> _SHORT EXERCISE_: The listing below begins with the first line you should copy; stop after the line containing "return Vector((X*t, Y0, H+Z*t))", and drop every picture.

## start

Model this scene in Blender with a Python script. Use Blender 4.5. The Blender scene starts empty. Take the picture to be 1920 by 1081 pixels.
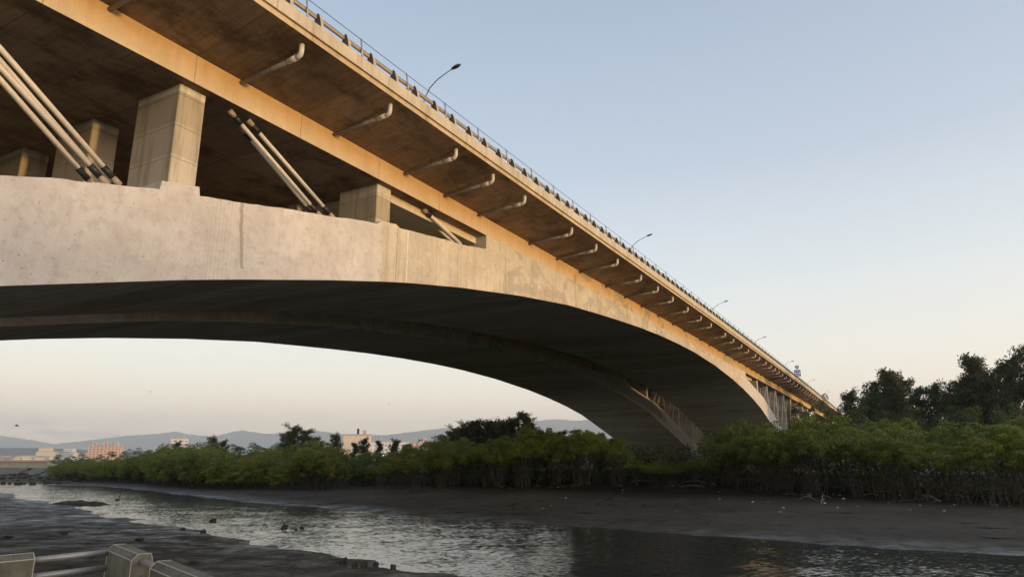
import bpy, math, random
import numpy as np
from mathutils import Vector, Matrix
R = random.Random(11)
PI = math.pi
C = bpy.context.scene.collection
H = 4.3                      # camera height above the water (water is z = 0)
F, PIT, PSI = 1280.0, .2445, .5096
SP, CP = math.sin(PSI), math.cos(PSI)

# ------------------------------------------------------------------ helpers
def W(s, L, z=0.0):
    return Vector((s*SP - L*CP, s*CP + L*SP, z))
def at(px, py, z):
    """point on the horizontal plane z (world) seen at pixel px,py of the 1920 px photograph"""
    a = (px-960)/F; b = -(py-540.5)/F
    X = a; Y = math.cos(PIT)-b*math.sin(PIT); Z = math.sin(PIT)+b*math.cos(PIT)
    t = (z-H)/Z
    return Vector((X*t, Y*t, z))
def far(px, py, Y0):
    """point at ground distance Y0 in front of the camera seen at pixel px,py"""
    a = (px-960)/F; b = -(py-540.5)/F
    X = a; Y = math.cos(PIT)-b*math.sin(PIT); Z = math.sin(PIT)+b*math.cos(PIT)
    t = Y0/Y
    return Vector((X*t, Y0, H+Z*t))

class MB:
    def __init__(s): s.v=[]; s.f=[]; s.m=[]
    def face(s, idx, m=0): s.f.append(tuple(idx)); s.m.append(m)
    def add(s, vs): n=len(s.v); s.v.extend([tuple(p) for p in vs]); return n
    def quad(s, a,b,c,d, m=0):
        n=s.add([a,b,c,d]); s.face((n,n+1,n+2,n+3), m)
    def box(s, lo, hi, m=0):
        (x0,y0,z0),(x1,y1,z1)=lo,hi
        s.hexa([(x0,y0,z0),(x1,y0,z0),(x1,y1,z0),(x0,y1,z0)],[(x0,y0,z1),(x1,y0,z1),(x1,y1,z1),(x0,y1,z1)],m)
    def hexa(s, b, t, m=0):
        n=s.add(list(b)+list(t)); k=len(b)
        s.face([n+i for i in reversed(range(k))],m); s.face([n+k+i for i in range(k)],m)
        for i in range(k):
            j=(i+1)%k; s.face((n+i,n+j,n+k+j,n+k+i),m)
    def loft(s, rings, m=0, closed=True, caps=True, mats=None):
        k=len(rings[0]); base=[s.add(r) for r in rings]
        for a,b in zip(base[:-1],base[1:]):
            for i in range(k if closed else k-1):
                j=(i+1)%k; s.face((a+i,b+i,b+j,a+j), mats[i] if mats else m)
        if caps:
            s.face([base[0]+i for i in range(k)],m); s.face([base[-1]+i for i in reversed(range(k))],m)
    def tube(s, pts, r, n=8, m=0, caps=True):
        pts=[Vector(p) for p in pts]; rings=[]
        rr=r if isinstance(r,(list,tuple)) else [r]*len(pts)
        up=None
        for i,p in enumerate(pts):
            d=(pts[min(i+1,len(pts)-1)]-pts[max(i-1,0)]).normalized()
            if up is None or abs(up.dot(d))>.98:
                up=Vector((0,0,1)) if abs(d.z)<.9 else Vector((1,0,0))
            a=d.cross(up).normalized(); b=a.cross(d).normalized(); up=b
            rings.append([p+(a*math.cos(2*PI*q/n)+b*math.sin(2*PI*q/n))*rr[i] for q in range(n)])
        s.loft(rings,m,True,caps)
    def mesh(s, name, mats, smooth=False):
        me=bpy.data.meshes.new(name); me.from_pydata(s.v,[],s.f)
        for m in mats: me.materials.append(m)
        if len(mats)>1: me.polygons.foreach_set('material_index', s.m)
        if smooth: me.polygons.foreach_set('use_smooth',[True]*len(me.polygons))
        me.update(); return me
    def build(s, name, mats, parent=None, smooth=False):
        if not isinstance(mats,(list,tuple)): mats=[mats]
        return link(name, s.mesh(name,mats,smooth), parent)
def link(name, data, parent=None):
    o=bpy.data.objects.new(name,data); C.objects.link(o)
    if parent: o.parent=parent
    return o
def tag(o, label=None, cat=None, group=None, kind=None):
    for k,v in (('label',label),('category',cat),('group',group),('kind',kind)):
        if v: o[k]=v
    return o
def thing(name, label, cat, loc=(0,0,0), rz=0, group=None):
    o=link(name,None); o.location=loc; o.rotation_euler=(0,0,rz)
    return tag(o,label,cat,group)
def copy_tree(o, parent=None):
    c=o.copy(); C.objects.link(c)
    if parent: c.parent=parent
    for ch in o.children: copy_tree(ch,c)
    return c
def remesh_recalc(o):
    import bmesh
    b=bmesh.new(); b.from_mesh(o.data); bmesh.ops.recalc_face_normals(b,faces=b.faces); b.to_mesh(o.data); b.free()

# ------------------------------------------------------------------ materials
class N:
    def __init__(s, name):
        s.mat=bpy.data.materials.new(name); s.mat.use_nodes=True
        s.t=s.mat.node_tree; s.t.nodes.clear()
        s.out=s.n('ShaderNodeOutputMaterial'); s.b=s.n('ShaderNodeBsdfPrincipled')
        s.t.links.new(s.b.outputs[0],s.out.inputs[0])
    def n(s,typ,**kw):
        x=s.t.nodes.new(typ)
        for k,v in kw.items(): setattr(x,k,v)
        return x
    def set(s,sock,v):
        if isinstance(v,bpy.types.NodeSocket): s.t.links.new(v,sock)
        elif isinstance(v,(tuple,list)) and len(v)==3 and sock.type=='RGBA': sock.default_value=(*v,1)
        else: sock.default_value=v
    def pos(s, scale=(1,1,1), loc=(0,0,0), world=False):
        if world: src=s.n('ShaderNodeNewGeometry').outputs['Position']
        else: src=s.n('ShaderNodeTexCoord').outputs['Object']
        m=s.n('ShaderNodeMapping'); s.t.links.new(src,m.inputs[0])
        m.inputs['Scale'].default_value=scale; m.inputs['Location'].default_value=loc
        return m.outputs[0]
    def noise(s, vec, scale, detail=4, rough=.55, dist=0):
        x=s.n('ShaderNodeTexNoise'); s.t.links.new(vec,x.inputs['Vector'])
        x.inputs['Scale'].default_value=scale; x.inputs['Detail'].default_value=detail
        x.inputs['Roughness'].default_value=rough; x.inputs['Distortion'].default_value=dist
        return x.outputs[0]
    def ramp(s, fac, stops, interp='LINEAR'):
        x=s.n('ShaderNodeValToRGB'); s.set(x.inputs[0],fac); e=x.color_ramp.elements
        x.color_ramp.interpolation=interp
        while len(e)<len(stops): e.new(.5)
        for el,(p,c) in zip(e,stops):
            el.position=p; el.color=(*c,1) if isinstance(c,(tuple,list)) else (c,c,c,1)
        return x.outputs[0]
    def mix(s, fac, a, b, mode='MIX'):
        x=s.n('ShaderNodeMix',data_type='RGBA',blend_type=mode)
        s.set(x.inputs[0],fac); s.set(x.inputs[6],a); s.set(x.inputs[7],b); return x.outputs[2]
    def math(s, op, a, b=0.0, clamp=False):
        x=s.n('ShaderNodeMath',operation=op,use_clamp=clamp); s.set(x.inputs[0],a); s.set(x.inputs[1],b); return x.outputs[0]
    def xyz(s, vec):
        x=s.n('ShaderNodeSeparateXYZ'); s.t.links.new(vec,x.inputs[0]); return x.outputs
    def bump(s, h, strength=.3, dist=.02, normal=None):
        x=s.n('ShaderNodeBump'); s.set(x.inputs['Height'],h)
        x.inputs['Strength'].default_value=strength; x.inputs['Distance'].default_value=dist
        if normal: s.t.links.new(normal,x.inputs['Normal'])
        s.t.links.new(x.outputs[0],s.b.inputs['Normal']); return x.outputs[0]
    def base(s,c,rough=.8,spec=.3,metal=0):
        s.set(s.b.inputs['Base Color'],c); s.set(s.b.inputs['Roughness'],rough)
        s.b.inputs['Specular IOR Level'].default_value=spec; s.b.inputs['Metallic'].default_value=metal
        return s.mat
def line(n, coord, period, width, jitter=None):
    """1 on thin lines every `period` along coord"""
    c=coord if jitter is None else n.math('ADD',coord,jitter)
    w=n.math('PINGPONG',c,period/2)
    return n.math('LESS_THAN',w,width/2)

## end

> _WORKED SOLUTION_:
Model this scene in Blender with a Python script. Use Blender 4.5. The Blender scene starts empty. Take the picture to be 1920 by 1081 pixels.
import bpy, math, random
import numpy as np
from mathutils import Vector, Matrix
R = random.Random(11)
PI = math.pi
C = bpy.context.scene.collection
H = 4.3                      # camera height above the water (water is z = 0)
F, PIT, PSI = 1280.0, .2445, .5096
SP, CP = math.sin(PSI), math.cos(PSI)

# ------------------------------------------------------------------ helpers
def W(s, L, z=0.0):
    return Vector((s*SP - L*CP, s*CP + L*SP, z))
def at(px, py, z):
    """point on the horizontal plane z (world) seen at pixel px,py of the 1920 px photograph"""
    a = (px-960)/F; b = -(py-540.5)/F
    X = a; Y = math.cos(PIT)-b*math.sin(PIT); Z = math.sin(PIT)+b*math.cos(PIT)
    t = (z-H)/Z
    return Vector((X*t, Y*t, z))
def far(px, py, Y0):
    """point at ground distance Y0 in front of the camera seen at pixel px,py"""
    a = (px-960)/F; b = -(py-540.5)/F
    X = a; Y = math.cos(PIT)-b*math.sin(PIT); Z = math.sin(PIT)+b*math.cos(PIT)
    t = Y0/Y
    return Vector((X*t, Y0, H+Z*t))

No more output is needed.